Single40'S diary

「40過ぎて独身で」と言ってる間にはや還暦のブログ

サバイバー

チャック・パラニューク著 ハヤカワ文庫。

主人公のブランソンは、カルト教団の生き残りである。
シーンは、突然、彼が燃料切れで墜落してゆく旅客機の中で、なぜハイジャックした飛行機の中で燃料切れをまっているのか、そこに至る過程をボイスレコーダの中に吹き込むという設定ではじまる。

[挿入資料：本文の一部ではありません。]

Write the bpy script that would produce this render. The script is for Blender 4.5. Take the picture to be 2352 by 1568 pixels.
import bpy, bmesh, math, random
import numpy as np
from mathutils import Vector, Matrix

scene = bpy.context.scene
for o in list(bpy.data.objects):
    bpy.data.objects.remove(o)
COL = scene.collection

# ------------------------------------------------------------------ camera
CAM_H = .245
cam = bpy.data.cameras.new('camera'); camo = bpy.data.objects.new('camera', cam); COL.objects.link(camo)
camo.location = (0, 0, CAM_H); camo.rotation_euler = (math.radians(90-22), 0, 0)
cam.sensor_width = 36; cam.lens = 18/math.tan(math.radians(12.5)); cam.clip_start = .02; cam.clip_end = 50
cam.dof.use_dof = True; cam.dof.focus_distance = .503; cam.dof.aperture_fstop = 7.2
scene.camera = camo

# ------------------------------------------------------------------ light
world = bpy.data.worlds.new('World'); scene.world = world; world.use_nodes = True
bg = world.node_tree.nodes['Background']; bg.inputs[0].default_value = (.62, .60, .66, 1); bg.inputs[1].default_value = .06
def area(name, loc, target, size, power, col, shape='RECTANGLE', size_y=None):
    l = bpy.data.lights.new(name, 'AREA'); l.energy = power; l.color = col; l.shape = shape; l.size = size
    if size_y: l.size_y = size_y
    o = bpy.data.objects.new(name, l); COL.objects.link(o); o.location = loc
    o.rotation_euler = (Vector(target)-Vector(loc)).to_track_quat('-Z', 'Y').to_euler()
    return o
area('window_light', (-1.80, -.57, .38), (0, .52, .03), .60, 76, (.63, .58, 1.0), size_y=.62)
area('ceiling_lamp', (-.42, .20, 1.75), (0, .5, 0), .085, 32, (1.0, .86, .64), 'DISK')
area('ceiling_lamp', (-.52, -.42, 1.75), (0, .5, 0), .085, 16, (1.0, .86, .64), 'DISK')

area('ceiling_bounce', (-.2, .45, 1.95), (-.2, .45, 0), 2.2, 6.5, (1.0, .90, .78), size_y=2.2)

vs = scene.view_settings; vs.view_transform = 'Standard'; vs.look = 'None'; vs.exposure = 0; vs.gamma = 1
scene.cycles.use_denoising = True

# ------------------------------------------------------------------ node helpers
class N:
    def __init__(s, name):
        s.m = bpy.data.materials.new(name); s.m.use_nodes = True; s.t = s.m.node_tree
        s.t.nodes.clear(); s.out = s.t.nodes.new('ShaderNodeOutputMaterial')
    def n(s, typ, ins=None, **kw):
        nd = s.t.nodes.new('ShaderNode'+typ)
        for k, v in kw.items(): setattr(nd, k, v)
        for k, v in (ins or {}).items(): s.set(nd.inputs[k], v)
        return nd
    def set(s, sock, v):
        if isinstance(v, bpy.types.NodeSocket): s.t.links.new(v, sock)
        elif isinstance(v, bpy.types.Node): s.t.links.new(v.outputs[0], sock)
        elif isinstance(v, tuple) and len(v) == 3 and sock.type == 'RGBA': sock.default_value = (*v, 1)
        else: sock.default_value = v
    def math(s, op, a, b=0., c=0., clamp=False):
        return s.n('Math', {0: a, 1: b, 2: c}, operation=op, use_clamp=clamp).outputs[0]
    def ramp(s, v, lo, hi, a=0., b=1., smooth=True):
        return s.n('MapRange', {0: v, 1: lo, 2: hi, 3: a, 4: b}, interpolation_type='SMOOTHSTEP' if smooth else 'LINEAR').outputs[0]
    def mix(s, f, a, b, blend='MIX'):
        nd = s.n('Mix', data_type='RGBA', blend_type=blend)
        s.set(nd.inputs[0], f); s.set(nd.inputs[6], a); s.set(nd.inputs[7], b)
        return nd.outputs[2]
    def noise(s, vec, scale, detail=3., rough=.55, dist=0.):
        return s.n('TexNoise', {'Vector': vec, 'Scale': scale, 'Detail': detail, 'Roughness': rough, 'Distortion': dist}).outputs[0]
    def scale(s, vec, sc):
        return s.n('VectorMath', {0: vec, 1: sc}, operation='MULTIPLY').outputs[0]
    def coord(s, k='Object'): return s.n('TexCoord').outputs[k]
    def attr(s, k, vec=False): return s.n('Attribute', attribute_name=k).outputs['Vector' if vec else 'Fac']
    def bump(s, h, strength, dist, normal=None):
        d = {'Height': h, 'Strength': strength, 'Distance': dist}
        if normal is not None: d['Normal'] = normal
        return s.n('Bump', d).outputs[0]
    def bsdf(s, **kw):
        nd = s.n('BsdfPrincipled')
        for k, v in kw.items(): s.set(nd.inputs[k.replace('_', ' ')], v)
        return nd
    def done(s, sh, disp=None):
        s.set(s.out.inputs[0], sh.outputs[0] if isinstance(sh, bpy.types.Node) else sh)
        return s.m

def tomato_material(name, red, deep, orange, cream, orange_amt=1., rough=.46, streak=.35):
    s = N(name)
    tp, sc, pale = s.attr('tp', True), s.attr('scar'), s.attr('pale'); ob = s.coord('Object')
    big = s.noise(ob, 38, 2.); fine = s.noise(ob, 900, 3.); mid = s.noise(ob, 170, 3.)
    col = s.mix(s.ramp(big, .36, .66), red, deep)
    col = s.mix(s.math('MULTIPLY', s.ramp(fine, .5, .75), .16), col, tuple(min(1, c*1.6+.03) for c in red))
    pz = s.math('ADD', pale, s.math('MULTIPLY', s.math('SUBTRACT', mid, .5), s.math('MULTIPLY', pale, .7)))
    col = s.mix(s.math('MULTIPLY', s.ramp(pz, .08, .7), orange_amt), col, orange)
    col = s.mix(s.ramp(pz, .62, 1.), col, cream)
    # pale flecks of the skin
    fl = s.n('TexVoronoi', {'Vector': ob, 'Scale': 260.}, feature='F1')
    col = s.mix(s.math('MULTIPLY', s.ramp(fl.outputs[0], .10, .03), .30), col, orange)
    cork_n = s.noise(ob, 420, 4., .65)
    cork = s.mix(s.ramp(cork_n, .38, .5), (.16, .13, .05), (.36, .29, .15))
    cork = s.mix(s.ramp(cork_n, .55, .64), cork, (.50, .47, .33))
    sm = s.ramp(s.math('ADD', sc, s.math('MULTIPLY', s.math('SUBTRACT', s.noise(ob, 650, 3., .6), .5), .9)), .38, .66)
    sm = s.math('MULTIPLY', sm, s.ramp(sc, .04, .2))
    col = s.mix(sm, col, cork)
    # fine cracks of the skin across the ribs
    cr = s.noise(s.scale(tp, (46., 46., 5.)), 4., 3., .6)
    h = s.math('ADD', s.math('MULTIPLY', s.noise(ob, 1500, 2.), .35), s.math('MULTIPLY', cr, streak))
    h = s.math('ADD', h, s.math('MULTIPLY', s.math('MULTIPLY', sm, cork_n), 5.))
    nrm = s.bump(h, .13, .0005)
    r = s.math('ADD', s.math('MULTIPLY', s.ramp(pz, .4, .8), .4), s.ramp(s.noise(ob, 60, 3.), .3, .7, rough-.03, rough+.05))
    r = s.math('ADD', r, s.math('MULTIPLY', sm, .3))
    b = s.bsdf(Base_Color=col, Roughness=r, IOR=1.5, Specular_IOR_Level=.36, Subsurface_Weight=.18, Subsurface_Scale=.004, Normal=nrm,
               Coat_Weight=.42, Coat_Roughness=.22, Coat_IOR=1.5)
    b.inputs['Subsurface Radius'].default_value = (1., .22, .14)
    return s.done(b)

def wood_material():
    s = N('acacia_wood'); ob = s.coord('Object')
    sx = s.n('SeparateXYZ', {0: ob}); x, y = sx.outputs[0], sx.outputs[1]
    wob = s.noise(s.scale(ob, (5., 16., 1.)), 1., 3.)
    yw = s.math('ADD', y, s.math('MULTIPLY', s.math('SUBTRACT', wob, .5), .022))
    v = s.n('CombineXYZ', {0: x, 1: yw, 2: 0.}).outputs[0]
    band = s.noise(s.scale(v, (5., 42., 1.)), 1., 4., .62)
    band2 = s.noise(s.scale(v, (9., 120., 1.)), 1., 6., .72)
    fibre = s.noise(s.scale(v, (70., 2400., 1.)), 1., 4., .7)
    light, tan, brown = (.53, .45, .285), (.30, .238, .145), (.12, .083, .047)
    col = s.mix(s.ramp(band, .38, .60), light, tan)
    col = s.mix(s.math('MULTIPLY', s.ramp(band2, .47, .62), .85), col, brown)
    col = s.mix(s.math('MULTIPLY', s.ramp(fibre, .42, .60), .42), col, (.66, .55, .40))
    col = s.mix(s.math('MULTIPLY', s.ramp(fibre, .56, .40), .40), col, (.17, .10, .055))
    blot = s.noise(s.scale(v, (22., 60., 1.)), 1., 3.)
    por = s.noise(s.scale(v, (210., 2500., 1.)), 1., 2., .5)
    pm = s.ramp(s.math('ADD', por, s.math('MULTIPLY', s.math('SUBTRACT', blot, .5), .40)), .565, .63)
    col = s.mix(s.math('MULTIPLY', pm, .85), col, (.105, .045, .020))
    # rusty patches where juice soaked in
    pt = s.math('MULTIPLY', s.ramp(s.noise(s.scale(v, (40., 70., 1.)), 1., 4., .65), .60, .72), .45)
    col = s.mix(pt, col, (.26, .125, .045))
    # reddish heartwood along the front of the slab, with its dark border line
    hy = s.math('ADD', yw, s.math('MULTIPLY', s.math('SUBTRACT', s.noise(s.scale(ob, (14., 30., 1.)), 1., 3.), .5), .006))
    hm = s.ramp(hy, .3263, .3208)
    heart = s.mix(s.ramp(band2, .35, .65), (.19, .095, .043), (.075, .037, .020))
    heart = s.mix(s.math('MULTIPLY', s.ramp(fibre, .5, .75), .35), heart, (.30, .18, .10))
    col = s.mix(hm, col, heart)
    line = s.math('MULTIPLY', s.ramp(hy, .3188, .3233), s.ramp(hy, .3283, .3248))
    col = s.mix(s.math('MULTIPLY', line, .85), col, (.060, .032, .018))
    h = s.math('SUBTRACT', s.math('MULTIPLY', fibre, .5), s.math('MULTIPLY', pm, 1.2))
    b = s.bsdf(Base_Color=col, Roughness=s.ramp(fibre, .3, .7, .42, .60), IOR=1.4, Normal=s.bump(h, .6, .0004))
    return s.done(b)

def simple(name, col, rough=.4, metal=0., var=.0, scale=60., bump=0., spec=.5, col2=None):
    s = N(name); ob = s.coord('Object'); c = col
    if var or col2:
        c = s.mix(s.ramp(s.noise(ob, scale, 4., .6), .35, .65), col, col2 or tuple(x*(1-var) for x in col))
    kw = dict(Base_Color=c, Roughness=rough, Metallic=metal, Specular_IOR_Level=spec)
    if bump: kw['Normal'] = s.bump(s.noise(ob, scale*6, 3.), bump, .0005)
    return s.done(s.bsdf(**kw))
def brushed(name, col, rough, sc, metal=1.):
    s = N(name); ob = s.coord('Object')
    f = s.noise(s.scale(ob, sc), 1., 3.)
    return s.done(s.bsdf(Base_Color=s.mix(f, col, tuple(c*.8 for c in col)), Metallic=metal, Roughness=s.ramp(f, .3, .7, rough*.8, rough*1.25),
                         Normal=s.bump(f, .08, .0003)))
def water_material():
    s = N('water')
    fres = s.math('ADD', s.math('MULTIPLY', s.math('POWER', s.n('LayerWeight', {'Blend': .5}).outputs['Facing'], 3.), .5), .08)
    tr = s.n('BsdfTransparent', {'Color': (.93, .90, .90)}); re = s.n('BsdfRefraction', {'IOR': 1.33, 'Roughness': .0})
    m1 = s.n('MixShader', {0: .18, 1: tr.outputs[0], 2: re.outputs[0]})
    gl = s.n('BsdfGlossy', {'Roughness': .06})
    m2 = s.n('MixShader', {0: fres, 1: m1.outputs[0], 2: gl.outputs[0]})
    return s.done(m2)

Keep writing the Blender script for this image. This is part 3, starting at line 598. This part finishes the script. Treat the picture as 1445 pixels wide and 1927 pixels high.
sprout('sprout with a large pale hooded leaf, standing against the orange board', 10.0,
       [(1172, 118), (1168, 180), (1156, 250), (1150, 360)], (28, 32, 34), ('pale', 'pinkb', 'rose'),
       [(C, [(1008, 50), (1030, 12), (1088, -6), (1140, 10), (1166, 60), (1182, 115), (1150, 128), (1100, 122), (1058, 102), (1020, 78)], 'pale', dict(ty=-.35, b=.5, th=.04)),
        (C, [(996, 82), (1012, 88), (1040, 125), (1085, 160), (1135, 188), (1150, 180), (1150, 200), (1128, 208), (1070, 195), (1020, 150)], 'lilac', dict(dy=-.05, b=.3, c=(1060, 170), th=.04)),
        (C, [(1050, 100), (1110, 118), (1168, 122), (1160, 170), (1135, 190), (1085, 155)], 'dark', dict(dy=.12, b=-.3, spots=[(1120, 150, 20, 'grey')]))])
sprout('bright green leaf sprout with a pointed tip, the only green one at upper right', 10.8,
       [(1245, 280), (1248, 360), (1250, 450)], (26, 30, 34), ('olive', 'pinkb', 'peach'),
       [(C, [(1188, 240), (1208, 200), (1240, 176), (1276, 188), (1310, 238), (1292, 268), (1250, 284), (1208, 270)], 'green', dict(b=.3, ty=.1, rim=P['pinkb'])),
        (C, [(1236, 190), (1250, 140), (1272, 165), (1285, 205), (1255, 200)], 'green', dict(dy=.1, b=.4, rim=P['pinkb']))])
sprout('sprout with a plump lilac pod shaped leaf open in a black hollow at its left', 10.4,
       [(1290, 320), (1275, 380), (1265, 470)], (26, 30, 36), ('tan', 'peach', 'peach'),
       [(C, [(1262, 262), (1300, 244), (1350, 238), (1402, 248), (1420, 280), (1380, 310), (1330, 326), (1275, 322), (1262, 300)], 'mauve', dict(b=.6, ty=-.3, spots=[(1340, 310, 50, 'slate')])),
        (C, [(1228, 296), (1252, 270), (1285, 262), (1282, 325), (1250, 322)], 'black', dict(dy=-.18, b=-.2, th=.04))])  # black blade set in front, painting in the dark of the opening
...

カルト教団では、長男長女しか共同体の村に残さない。次男以下はすべて「奴隷」として「輸出」される。
そのことによって、長老達は豊かな生活を手に入れている。
ある日、密告者が現れて、FBIが踏み込む。危険を察知した教団の信者達は、集団自殺をしてしまう。
奴隷達は、事前に洗脳されたプログラムに従って、次々に自殺していく。
ブランソンは、ついに公式には「唯一の」生き残りとなり、彼を使って新興宗教をでっちあげてもうけようとする人たちに操られる生活になる。いつかは自殺すると思いながら、彼は唯々諾々とこれに従う。
大衆に飽きられ始めた頃、彼は「奇跡」を起こす必要にせまられ、本当の預言者ファーティリティが現れて、彼女の預言をそのまま発表することでカリスマになる。
しかし、彼には、他の信者を自殺に見せかけて大量殺人していた嫌疑がかけられていた。実は、犯人は彼の双子の兄アダム。アダムは、実はかつての教団密告者であった。
ウソの演出で作られた結婚式から、彼らは脱出するが、徐々に追いつめられていき、そして。。。

胸に迫る小説である。
主人公のブランソンは、実に広範な知識をもっている。しかし、それらはすべて「優秀な奴隷」として必要な知識でしかない。彼は逃げられない。本当の意味で、彼を逃がそうとしたのは、兄アダムだったが、その兄自身が結局、教団のプログラムから逃れられず、なかば自殺してしまう。
自由をもとめ、他人と交わろうとする対象がファーティリティだ。彼女は、しかし、彼の子供の身ごもった後、脱出する。あとは一本道しかない。
つらい小説である。
途中から、読むのがとまらなくなり、電車の中で不意に落涙しそうになって大変だった。
けっして、安物のお涙頂戴三文小説ではない。
自分の身であって、自分の自由にならず、追いつめられていく様は鬼気迫る。

自分がそうである。ビジネスで成功し、出世すれば、自由になると思っていた。全くバカだった。
現実には、時間も不自由だし株だって自由には売れない。逃れようのない一本道の人生を、まだ歩いていかなきゃならない。私だって奴隷である。私の知識は奴隷の知識かもしれない。自由主義社会だって奴隷的な生き方は、そこここに転がっている。
そのつらさを思えば、この小説のさびしさ、つらさを分かるだろう。

とにかくすごい小説だった。テーマが今日的とかいう安っぽい評論はいらない。
ただ、このまま、読めばいいだろう。
☆☆☆。
疲れたサラリーマンが人生を思う。最上の1冊である。